Even if considerable advancements have been achieved in the given area, the resilient production and distribution network designs and the production-ordering systems in the SC have been mostly considered in isolation from each other. At the same time, decisions in each of these two areas are interconnected. Closing this research gap, this study considers production and distribution network design subject to disruption risk at both the proactive and reactive control stages. We study production-ordering behaviour in a SC with disruption risks in the recovery and post-disruption periods and the influence of the ripple effect on production and distribution network design. The methodology of this paper is based on a real-life case-study with real company data that is used for quantitative analysis of decisions on matching the production and distribution network design with ripple effect considerations from a disruption risk perspective. The objectives of the analysis are twofold. First, it aims to show how production and distribution network design decisions influence each other. Second, it aims to provide insights about how SC managers can enhance SC resilience by implementing proactive and reactive policies with integrated consideration of production-ordering decisions in both recovery and post-disruption periods.
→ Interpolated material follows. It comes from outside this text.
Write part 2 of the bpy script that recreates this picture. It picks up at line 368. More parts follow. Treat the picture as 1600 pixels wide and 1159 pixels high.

The rest of this paper is organized as follows. In Section 2, a literature analysis is presented. Section 3 is devoted to the problem statement and research methodology. In Section 4, a simulation model is described. Experimental results are considered in Section 5, followed by a discussion on managerial insights in Section 6. The paper is concluded by summarizing the most important findings and outlining future research avenues in Section 7.